Analysts noted that any new body would face opposition from Beijing, which has been angered by western military surveillance of seaborne trade with North Korea near Chinese airspace.

Earlier this month, a Chinese fighter jet dropped flares in front of an Australian helicopter patrolling the Yellow Sea to enforce the UN sanctions. Beijing has accused Canberra of using the sanctions as a pretext for spying on Chinese naval exercises.

Hugh Griffiths, a sanctions expert who served as co-ordinator of the panel between 2014 and 2019, said a monitoring mechanism would be “hugely improved” by operating outside the UN altogether.

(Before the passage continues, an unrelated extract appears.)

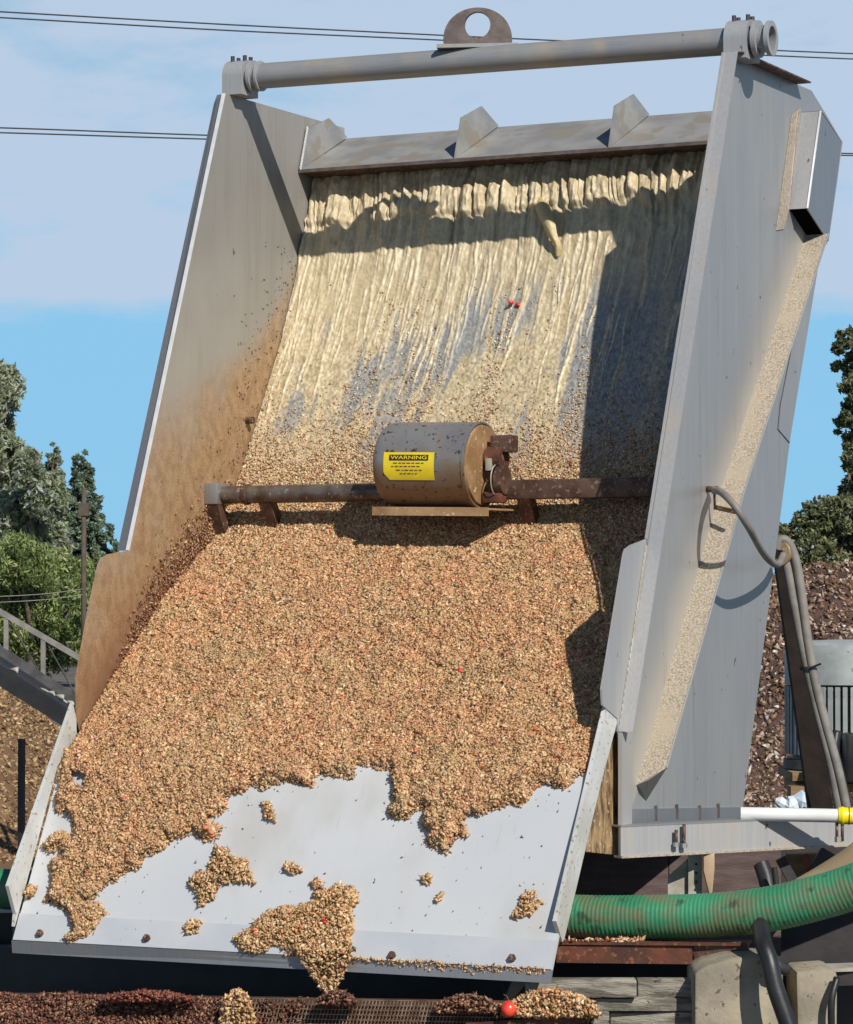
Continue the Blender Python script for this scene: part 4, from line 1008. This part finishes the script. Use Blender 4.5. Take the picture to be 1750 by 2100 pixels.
V, Fc, Cc = grains(P, np.tile([1., 0, 0], (n, 1)), .0036, palette(n, [(.10, .06, .04), (.2, .12, .07)], [1, 1], .2), (1.2, .6, .4), .3)
o = raw_mesh('wall_fleck', V, Fc, PULP, pulp, col=Cc); o['kind'] = 'stuff'
# red fruit pieces
REDM = simple('red_fruit_skin', (.62, .02, .015), (.75, .08, .04), 30, .3, 0, .1)
ORM = simple('orange_red_pulp', (.55, .13, .06), (.62, .20, .09), 40, .5)
reds = [(1050, 627, .018, 'bright red fruit scrap high on the cream coloured flow', REDM), (942, 1376, .017, 'bright red fruit scrap at the middle of the pulp mass', REDM),
        (968, 1203, .013, 'faint red scrap in the pulp below the drum', ORM), (404, 1417, .015, 'orange red scrap in the left part of the pulp mass', ORM), (404, 1487, .016, 'red scrap in the lower left of the pulp mass', ORM),
        (432, 1706, .017, 'red scrap at the lower edge of the pulp mass', ORM), (185, 1753, .016, 'red scrap in the tongue of pulp by the left flap', ORM), (850, 1541, .016, 'red scrap just above the white bay at the centre', ORM),
        (855, 1590, .013, 'red scrap at the top of the right pulp tongue', ORM), (1104, 1503, .014, 'red scrap at the right side of the pulp mass', ORM), (666, 1890, .011, 'small crimson scrap on the largest separate clump', REDM),
        (524, 1914, .013, 'red scrap on the left end of the largest clump', ORM)]
for px, py, sz, lab, mt in reds:
    P, N = deck_at(px, py, .022 if py > 1000 else .012); mm = MB()
    for j in range(3):
        q = P+rng.normal(0, sz*.45, 3); d_ = nv(rng.normal(0, 1, 3)); mm.tube([q-d_*sz*.6, q-d_*sz*.2, q+d_*sz*.3, q+d_*sz*.6], 1, 7, rr=[.002, sz*.42, sz*.38, .002])
    tag(mm.build('fruit_scrap', mt, smooth=True), lab, 'fruit scrap', 'red fruit scraps in the pulp')

# ------------------------------------------------------------------ supporting frame and things at the lower right
dv = np.array([math.sin(.553), math.cos(.553), 0.0])
fr0 = PX(1270, 1700, W+.012)
fz1 = PX(1285, 1694, W+.012)[2]; fz0 = PX(1278, 1754, W+.012)[2]
nrmf = np.array([dv[1], -dv[0], 0])
fb = thing('support_beam', 'pale steel support beam under the right side panel, running out to the right', 'beam', (fr0[0], fr0[1], 0))
st = fr0.copy(); st[2] = (fz0+fz1)/2; st = st+nrmf*.004
MB().box(st+dv*.75, (1.5, .008, fz1-fz0), (dv, nrmf, (0, 0, 1))).build('beam_web', STEEL_PALE, fb)
MB().box(st+dv*.75+np.array([0, 0, -(fz1-fz0)/2-.003])-nrmf*.01, (1.5, .04, .006), (dv, nrmf, (0, 0, 1))).build('beam_flange', SANDY, fb)
MB().box(st+dv*.75+np.array([0, 0, (fz1-fz0)/2+.003])-nrmf*.02, (1.5, .05, .005), (dv, nrmf, (0, 0, 1))).build('beam_flange', STEEL, fb)
def on_beam(px, py, e=.006):       # point on the beam's web
    d = ray(px, py); q = st+nrmf*e; t = ((q-CAM)@nrmf)/(d@nrmf); return CAM+d*t
for px, h0, h1 in ((1387, 1702, 1736), (1403, 1690, 1738)):
    a, b_2 = on_beam(px, h0, .02), on_beam(px, h1, .02)
    MB().tube([a, b_2], .0055, 8).build('stud', DARKRUST, fb, smooth=True); MB().tube([b_2+[0, 0, .012], b_2-[0, 0, .0]], .010, 6).build('nut', STEEL, fb)
# white pipe with yellow coupling lying along the top of the beam
D1 = float((on_beam(1600, 1690)-CAM)@FW)-.03
pv = thing('pvc_pipe', 'white plastic pipe with a yellow coupling lying above the beam', 'pipe', PD(1620, 1671, D1))
a, b_2 = PD(1519, 1669, D1), PD(1722, 1673, D1-.02); ddv = nv(b_2-a)
MB().ring(a, b_2, .016, .0205, 24).build('pipe_body', PVC, pv, auto=True)
MB().tube([a+ddv*.01, a+ddv*.012], .0165, 16).build('pipe_bore', DARKSTEEL, pv)
y0 = b_2-ddv*.004
MB().tube([y0, y0+ddv*.012, y0+ddv*.02, y0+ddv*.15, y0+ddv*.3], 1, 26, rr=[.024, .028, .025, .025, .025]).build('coupling', YELLOW, pv, auto=True)
MB().tube([y0+ddv*.03, y0+ddv*.033], .0262, 26).build('coupling_ring', DARKRUST, pv, auto=True)
for q in (-.004, .012):
    p = y0+ddv*q; MB().tube([p+[0, 0, -.01], p+[0, 0, -.075]], .005, 8).build('clamp_leg', DARKRUST, pv, smooth=True)
MB().tube([y0+[0, 0, -.062], y0+[0, 0, -.078]], .011, 6).build('clamp_nut', BRACKET, pv)
# background tank wall below the beam
tk = thing('brown_steel_tank', 'scratched brown steel tank wall below the support beam', 'tank', foot(1400, 9.75))
for px0, px1 in ((1120, 1371), (1373, 1602)):
    MB().prism([PD(px0, 1738, 9.75), PD(px1, 1732, 9.75), PD(px1, 1960, 9.75), PD(px0, 1960, 9.75)], (-.05, .1, 0)).build('tank_panel', TANKM, tk)
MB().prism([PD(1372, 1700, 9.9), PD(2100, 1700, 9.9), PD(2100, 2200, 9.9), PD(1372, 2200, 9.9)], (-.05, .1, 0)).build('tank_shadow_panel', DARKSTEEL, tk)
# post with gusset
ps = thing('support_post', 'pale galvanised post and gusset holding up the support beam', 'post', foot(1420, 9.2))
Dp = 9.2
MB().prism([PD(1412, 1755, Dp), PD(1440, 1752, Dp), PD(1440, 1850, Dp), PD(1412, 1850, Dp)], (-.02, .045, 0)).build('post_leg', BRACKET, ps)
MB().prism([PD(1411, 1760, Dp+.02), PD(1411, 1850, Dp+.02), PD(1370, 1850, Dp+.02), PD(1370, 1797, Dp+.02)], (0, .01, 0)).build('gusset', BRACKET, ps)
for y in (1772, 1790, 1808, 1822):
    q = PD(1428, y, Dp-.002); MB().tube([q, q-FW*.004], .004, 8).build('bolt', DARKSTEEL, ps)
MB().prism([PD(1443, 1752, 9.15), PD(1466, 1750, 9.15), PD(1466, 1782, 9.15), PD(1461, 1835, 9.15), PD(1455, 1835, 9.15), PD(1443, 1785, 9.15)], (-.015, .03, 0)).build('tan_wedge', TANPLASTIC, ps, bevel=.003)
# black stub
sp_ = [PD(1562, 1772, 9.1), PD(1572, 1800, 9.08), PD(1580, 1840, 9.05)]
tag(MB().tube(sp_, .024, 20, rr=[.024, .025, .024]).build('rubber_stub', BLACK, auto=True), 'black rubber stub rising behind the green hose', 'hose stub')
tag(MB().tube([PD(1588, 1778, 9.0), PD(1596, 1840, 9.0)], .009, 12).build('black_pin', DARKSTEEL, auto=True), 'thin dark pin just right of the black rubber stub', 'pin')
# rusty junk under the beam end
jk = thing('rusted_bracket', 'rusted timber bracket below the beam, above the green hose', 'bracket', foot(1650, 9.5))
MB().prism([PD(1612, 1752, 9.5), PD(1682, 1750, 9.5), PD(1684, 1800, 9.5), PD(1650, 1812, 9.5), PD(1608, 1780, 9.5)], (-.02, .05, 0)).build('plate', TIMBER, jk)
MB().bar(PD(1600, 1760, 9.4), PD(1640, 1830, 9.4), .02, .03).build('strap', DARKSTEEL, jk); MB().bar(PD(1650, 1752, 9.42), PD(1668, 1812, 9.42), .012, .02).build('strap', RUSTY, jk)
MB().bar(PD(1700, 1745, 9.42), PD(1640, 1850, 9.42), .02, .05).build('strap', DARKSTEEL, jk)
# green hose
_h0 = PD(1190, 1881, 8.93); path = [_h0+np.array([x, 0, 0]) for x in (-3.2, -2.4, -1.6, -.8, -.3)]
yy = -1.0
path += [PD(1205, 1881, 8.93), PD(1330, 1881, 8.86), PD(1450, 1878, 8.80), PD(1560, 1867, 8.74), PD(1650, 1848, 8.70), PD(1740, 1822, 8.66), PD(1860, 1775, 8.6), PD(2000, 1700, 8.5)]
sp = np.array(spline(path, 24)); dl = np.r_[0, np.cumsum(np.linalg.norm(np.diff(sp, axis=0), axis=1))]
st_ = np.arange(0, dl[-1], .0028); cen = np.stack([np.interp(st_, dl, sp[:, i]) for i in range(3)], 1)
rad = (.0620)+.0020*np.abs(np.sin(st_*math.pi/.0125))
tag(MB().tube(list(cen), 1, 30, rr=list(rad)).build('green_hose', GREEN, smooth=True), 'thick green ribbed suction hose running behind the chute', 'hose')
# brown hose sleeve behind, rising right
tag(MB().tube(spline([PD(1640, 1835, 8.95), PD(1700, 1800, 8.95), PD(1760, 1760, 8.95), PD(1830, 1700, 8.95)], 5), .045, 20).build('canvas_hose', simple('canvas_hose', (.30, .24, .14), (.22, .16, .09), 10, .8), smooth=True), 'dusty tan hose rising to the right above the green hose', 'hose')
# rusty beam under the hose
rb = thing('rusty_channel', 'rusty brown steel channel under the green hose', 'channel', foot(1340, 8.8))
a, b_2 = PD(1142, 1955, 8.84), PD(1538, 1952, 8.72); dd_ = nv(b_2-a)
MB().bar(PD(1142, 1955, 8.84), PD(1420, 1958, 8.76), .012, .052).build('channel_web', RUSTY, rb)
MB().bar(PD(1424, 1952, 8.77), PD(1536, 1947, 8.72), .012, .045).build('channel_web', DARKRUST, rb)
MB().bar(PD(1142, 1931, 8.88), PD(1538, 1934, 8.76), .10, .006).build('channel_flange', RUSTY, rb)
n = 160; P = np.array([PD(random.choice([random.uniform(1150, 1320), random.uniform(1255, 1310)]), 1927+random.uniform(-2, 3), 8.82) for _ in range(n)])
V, Fc, Cc = grains(P, np.tile([0, 0, 1.], (n, 1)), .009, palette(n, [(.6, .45, .28), (.45, .18, .08), (.2, .08, .05)], [3, 3, 2]), tilt=.9)
tag(raw_mesh('pulp_litter', V, Fc, PULP, None, col=Cc), 'scraps of pulp strewn along the top of the rusty channel', 'pulp', kind='stuff')
# dark sheet added for the shade in the gap under the channel
MB_ = MB().prism([PD(1110, 1960, 9.05), PD(1560, 1960, 8.95), PD(1560, 2140, 8.95), PD(1110, 2140, 9.05)], (-.05, .1, 0)).build('pit_shade_sheet', DARKSTEEL)
tag(MB_, 'dark sheet painting the shade of the gap behind the weathered boards', 'wall')
# weathered boards and concrete
bd = thing('board_wall', 'weathered grey plank wall at the bottom right of the chute', 'wall', foot(1280, 8.66))
Db = 8.7
rows = [(2010, 2046), (2048, 2074), (2076, 2102), (2104, 2150), (2152, 2230)]
for i, (ya, yb_) in enumerate(rows):
    for xa, xb in (((1098, 1306), (1308, 1432)) if i == 0 else (((1140, 1430),) if i % 2 else ((1140, 1250), (1252, 1434)))):
        j = random.uniform(-.006, .006); xa2 = xa if i else xa-(20 if xa < 1200 else 0)
        MB().prism([PD(xa2, ya, Db+j), PD(xb, ya, Db-.06+j), PD(xb, yb_, Db-.06+j), PD(xa2, yb_, Db+j)], (-.03, .06, 0)).build('plank', BOARD, bd, bevel=.003)
def conc(pts, D0_, lab, dep=.25):
    P = [PD(x, y, D0_) for x, y in pts]; o = MB().prism(P, (-.446*dep, .895*dep, 0)).build('concrete_block', CONC, bevel=.012); tag(o, lab, 'concrete block', 'concrete blocks at the lower right')
conc([(1424, 1995), (1452, 1978), (1500, 1966), (1560, 1962), (1596, 1968), (1606, 1986), (1612, 2300), (1424, 2300)], 8.55, 'large rounded concrete block right of the weathered planks')
conc([(1632, 1992), (1700, 1988), (1718, 1994), (1716, 2300), (1640, 2300)], 8.6, 'narrow concrete block right of the black diagonal pipe')
tag(MB().prism([PD(1590, 2300, 8.9), PD(2200, 2300, 8.9), PD(2200, 1992, 8.9), PD(1590, 1992, 8.9)], (-.1, .2, 0)).build('steel_sump', DARKSTEEL), 'dark steel sump at the bottom right corner', 'sump')
tag(MB().bar(PD(1660, 1986, 8.75), PD(1900, 1978, 8.75), .12, .01).build('angle_iron', BRACKET), 'pale angle iron lying on top of the dark sump', 'angle iron')
tag(MB().tube(spline([PD(1717, 2005, 8.58), PD(1706, 2050, 8.56), PD(1706, 2120, 8.56), PD(1712, 2220, 8.56)], 6), .010, 12).build('cable_loop', BLACK, smooth=True), 'black cable hanging down the narrow concrete block', 'cable')
tag(MB().tube(spline([PD(1560, 1900, 8.62), PD(1566, 1935, 8.50), PD(1578, 1970, 8.46), PD(1592, 2030, 8.44), PD(1622, 2120, 8.42), PD(1650, 2240, 8.40)], 8), .024, 20).build('black_pipe', BLACK, smooth=True), 'black plastic pipe slanting down past the large concrete block', 'pipe')
tag(MB().tube(spline([PD(1560, 1880, 8.72), PD(1566, 1930, 8.56), PD(1590, 1975, 8.50), PD(1612, 1990, 8.52)], 6), .016, 14).build('black_elbow', DARKSTEEL, smooth=True), 'dark elbow joint under the green hose', 'pipe')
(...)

“A new panel could be better resourced and equipped and made up of professional investigators rather than diplomats and academics,” said Griffiths, though he acknowledged that the authority of such a body could suffer without the UN’s imprimatur.

The UN Security Council’s investigations and pressure had persuaded countries including Namibia, Mozambique and Egypt to abandon co-operation with North Korea in the past, he noted.

“Some countries in the global south, particularly in Africa, might be less willing to co-operate with a body that doesn’t have that UN stamp on it, and that could give North Korea an opportunity to expand its global criminal financing operations,” he said.

Griffiths added that despite its limitations, the panel had some success in spreading awareness among the private sector of the risks of being associated with North Korean trade and financing.

“Our unpublicised interactions with banks, global commodity traders, insurance companies, container shipping lines, logistics and fast parcel operators did lead to important compliance changes,” said Griffiths. “We exposed a lot of bad guys.”

Some analysts argued that with the sanctions regime already in tatters, western countries should reconsider a strategy that has failed to halt Pyongyang’s nuclear weapons programme.

Penton-Voak said western countries needed to articulate a clearer rationale for maintaining the sanctions, though he added: “This was not a failure of the sanctions themselves, but a failure by Russia and China to implement measures they themselves voted for.”

“Are they punitive? Are they to prevent the proliferation of North Korea’s nuclear capabilities? Or are they to send a warning signal to others who might follow the same path?”